Campaign Tactics
McCain Site Feature: Donor Lookups
Submitted by Peter Feddo on March 27, 2008 - 3:20am.
I am loathe to report on good things about Republicans but J. McCain's site sports one very innovative feature: Donor Lookups. I have long been a proponent of integrated donor transparency applications. Features like this one build trust and suggest that a candidate's donors aren't anything he/she wishes to hide.
Don't get me wrong, I am sure John McCain's donor's are shady, but this feature is illuminating and a step in the right direction for online political campaigns. Democrats and candidates on the local, state and federal level should learn from this tool and implement their own lookup. The tool need not be as sophisticated as McCains, rather a simple link from their campaign page footer to a third party donation database website is a substantial step in the right direction.
John McCain Abusing The Campaign Email
Submitted by Peter Feddo on February 25, 2008 - 8:40am.Joshua Levy at TechPresident has his take on the McCain web campaign's email tactics:
...his most recent email clocks in at a whopping 497 words, or 3.55 Twitter posts that reach the 140 character limit (maybe we should use a "TWT:EMAIL" ratio to describe the brevity of candidate emails).
But the length is just half the problem. A campaign email is centered around the ask, which needs to be front and center. Yet this email scans very badly; it's hard to tell what Sen. McCain is asking for, and how to do what he wants. It comes across as a vague thank you and a rambling description of why he's running his campaign, accompanied by a nice picture that you click on to get a special message...

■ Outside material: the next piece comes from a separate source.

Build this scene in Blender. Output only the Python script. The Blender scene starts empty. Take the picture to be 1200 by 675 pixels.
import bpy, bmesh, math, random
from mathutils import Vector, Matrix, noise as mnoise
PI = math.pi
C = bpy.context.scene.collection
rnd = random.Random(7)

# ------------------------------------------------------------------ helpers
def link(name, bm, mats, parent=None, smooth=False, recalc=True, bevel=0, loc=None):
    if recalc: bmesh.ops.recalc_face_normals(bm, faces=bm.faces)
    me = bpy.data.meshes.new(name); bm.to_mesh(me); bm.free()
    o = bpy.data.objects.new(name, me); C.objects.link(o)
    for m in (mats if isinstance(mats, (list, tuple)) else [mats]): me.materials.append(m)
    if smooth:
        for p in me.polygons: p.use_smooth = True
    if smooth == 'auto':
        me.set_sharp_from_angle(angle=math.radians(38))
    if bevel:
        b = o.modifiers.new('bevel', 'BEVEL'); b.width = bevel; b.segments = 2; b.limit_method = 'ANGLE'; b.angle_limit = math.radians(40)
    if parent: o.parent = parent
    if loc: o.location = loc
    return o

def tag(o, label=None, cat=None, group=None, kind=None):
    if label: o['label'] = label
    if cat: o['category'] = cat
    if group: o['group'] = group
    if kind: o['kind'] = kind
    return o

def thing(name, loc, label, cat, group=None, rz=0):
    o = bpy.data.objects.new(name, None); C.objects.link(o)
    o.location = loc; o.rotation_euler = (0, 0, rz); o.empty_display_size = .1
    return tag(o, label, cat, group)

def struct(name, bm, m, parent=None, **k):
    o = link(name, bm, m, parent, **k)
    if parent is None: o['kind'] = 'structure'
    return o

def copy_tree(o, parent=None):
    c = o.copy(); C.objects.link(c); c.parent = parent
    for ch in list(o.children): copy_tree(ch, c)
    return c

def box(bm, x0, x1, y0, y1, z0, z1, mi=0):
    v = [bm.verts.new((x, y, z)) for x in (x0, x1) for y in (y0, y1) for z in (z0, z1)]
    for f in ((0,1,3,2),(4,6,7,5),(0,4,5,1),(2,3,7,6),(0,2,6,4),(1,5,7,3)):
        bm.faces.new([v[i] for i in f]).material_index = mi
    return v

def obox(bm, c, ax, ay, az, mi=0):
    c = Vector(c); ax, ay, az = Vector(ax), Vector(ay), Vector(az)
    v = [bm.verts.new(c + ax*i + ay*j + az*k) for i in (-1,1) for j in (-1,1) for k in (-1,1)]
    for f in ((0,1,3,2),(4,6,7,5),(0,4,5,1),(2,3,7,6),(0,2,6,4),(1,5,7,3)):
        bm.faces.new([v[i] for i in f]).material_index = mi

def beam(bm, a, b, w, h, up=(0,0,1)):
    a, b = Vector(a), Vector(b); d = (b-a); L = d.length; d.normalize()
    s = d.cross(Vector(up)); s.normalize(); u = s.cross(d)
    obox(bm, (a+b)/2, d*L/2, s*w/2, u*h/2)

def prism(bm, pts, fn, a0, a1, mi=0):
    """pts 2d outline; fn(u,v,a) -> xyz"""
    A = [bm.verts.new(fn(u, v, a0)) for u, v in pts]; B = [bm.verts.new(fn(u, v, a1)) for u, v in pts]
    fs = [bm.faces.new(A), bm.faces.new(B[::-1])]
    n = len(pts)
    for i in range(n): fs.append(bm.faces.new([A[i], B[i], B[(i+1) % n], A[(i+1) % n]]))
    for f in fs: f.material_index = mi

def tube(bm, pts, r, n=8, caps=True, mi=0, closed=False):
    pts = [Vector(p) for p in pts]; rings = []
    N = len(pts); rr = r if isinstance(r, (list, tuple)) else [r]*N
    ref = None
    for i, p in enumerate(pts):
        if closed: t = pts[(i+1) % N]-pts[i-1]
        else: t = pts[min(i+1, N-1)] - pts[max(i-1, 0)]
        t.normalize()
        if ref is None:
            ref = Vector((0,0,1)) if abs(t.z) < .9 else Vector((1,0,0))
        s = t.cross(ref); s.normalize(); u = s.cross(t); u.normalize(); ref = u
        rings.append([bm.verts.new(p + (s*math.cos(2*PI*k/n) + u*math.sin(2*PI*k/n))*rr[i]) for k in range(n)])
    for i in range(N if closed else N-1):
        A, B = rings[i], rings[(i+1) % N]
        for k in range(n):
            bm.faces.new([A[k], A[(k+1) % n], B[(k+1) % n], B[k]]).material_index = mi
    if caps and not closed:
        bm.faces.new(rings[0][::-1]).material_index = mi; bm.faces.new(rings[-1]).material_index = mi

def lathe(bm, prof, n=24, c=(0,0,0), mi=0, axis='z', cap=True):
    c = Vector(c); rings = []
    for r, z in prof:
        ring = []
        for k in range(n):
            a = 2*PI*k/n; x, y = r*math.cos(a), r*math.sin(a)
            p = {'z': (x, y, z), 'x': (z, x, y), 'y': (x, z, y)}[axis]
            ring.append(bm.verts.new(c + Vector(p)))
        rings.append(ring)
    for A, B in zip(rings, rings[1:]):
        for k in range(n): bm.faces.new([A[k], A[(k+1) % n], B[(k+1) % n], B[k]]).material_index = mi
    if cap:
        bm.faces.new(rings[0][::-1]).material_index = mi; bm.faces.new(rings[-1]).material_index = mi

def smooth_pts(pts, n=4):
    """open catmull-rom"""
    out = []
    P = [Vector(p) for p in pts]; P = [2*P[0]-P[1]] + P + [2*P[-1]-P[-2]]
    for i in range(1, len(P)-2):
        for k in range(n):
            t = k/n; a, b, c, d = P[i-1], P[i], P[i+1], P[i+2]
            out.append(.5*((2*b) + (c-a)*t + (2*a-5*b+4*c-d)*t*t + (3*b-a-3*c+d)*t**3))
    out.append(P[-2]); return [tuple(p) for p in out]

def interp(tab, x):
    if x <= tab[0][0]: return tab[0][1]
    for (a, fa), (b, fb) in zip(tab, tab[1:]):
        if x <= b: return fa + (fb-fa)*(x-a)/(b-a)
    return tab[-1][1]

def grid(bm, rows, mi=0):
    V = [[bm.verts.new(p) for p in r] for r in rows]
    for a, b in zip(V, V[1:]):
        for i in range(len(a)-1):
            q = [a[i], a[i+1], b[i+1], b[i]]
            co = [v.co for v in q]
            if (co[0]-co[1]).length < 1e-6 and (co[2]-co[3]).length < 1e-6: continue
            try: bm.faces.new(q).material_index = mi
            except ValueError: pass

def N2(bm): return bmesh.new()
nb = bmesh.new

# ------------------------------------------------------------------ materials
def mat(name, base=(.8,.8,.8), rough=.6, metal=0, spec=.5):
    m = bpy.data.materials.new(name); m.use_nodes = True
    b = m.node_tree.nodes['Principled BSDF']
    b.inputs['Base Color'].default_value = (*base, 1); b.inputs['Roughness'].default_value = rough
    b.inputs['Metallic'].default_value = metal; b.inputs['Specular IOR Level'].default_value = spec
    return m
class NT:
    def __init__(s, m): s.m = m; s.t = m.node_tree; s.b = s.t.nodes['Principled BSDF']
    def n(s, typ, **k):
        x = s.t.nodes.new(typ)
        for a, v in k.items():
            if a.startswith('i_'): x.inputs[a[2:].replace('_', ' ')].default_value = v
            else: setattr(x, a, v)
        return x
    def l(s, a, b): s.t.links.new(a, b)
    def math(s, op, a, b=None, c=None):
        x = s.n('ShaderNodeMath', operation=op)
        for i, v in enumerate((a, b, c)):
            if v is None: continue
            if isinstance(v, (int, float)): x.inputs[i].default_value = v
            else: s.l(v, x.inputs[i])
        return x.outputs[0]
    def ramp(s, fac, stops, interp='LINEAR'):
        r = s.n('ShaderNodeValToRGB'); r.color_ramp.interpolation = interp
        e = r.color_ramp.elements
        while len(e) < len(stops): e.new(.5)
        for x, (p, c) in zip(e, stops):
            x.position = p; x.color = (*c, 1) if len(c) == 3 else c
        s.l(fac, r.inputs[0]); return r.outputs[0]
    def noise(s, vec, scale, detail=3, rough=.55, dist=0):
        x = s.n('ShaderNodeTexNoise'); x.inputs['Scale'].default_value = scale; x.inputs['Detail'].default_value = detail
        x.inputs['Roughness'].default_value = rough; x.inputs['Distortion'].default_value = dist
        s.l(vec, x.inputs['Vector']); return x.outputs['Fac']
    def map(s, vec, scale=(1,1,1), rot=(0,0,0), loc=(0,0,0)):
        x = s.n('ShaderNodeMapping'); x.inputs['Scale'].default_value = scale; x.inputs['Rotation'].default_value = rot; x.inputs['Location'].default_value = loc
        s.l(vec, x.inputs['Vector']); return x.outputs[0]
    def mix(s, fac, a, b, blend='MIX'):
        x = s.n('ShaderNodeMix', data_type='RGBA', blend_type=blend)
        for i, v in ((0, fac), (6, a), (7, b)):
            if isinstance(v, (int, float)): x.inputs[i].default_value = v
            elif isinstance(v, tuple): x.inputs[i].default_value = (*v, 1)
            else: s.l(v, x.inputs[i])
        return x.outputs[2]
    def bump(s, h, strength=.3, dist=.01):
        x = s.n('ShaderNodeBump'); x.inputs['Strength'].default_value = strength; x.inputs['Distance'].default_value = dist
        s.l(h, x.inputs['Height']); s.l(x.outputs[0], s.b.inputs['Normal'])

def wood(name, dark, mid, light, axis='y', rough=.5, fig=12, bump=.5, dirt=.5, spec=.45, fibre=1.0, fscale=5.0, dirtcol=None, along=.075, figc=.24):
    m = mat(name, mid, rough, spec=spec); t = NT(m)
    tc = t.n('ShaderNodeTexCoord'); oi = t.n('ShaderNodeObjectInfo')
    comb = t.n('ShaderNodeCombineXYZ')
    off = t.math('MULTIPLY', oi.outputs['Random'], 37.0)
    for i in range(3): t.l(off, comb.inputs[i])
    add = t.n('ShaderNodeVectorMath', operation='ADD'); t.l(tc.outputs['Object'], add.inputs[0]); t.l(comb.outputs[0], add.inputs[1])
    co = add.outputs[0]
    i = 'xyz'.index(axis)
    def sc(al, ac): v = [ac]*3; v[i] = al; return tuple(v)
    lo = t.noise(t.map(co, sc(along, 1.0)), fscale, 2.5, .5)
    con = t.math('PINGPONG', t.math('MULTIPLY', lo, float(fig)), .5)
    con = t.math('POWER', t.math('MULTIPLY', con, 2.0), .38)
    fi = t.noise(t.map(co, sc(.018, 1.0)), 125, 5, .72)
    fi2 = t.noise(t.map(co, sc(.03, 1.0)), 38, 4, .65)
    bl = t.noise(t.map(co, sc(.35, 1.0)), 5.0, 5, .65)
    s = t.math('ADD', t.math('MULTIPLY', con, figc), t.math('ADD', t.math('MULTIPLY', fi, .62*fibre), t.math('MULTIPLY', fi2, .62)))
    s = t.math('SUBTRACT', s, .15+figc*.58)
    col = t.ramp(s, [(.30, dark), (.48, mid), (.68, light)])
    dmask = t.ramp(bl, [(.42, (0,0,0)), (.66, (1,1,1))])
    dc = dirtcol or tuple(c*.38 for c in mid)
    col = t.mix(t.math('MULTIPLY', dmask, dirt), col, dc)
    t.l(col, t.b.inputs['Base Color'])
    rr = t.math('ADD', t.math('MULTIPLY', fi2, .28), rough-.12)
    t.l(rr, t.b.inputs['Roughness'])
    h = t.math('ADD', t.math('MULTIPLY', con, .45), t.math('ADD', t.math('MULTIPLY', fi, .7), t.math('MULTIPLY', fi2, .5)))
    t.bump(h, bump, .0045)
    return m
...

Campaign email communications face any number of challenges in their journey to the readers eyes and the McCain campaign adds one more hurdle in by making his emails too long and too dependent upon images. If you have a contribute link as an image, and only an image a vast majority (70% according to some sources) won't even be seeing the contribution ask. Why? Email clients are by default set to turn images off, additionally spam filters are likely to strip out images or reject emails loaded with them entirely.